Yep, agreed. Plus, Dart Drug is awesome.

Your post also makes me think about how Muir is an incredibly important figure in Crimson history. One of the things that I've noticed as I've explored the 2000s era of KC (and read about) is that there is this interesting master/pupil thing that happens with the Crimson drum chair -- beginning with the 1972-74 band, they have a drummer proper (in this case, Bruford, coming off his Yes experience) and a percussionist (Muir) whose role it to push the limits of experimentation (as heard on the Larks' Tongues box). After a period, the percussionist then leaves the group (to become a monk, supposedly, in Muir's case) and the "drummer" (Bruford), having absorbed the lessons of the master and folds them into his own playing, (which can be heard on the massive Starless box.

That's a great story in and of itself ... but it's precisely what happens when the band reforms in 1994, when Bruford served as the percussion master with his metric modulations and Simmons drum pads while Mastelotto, the loud tubthumper from his days playing stadiums, held down the beat.

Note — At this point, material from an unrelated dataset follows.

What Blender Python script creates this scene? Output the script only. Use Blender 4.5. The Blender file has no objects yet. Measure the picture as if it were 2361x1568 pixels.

Then, when Bruford leaves the double trio, Mastelotto becomes this insane electronic percussionist -- something that was truly new in the band history. Mastelotto is involved in a ton of these projects mentioned upthread -- and brings that same exploratory spirit to those.

It's really cool -- and frankly, it all started with Muir and his fur-wearing, blood capsule-spitting, thumb piano playing insanity.

Naive Teen Idol, Tuesday, 14 June 2016 14:22 (seven years ago) link

Funny that "Drug Dart" was brought up. Way back when when I first got into Crimson and particularly the (very brief) Muir era I remember trying to find anything else with Muir on it, and iirc "Drug Dart" was pretty much it!

Pat was totally playing the Muir part the last time I saw KC, with Gavin being Bruford and Rieflin ... man, Rieflin was superfluous, I don't get it.

Josh in Chicago, Tuesday, 14 June 2016 14:32 (seven years ago) link

Fripp in collaboration with wife, Toyah Wilcox:

https://www.youtube.com/watch?v=64VGyoIyBgc

Larry 'Leg' Smith (Tom D.), Wednesday, 15 June 2016 13:09 (seven years ago) link

New free recording from Markus Reuter with Tony Geballe (early Guitar Craft dude) and some other folks on Bandcamp:

http://iapetus-store.com/album/how-things-turned-out

Pretty good so far. There's a bunch of other free Reuter up there as well.

Naive Teen Idol, Tuesday, 21 June 2016 13:12 (seven years ago) link

i listened to all those reuter releases a few months ago; all pretty good!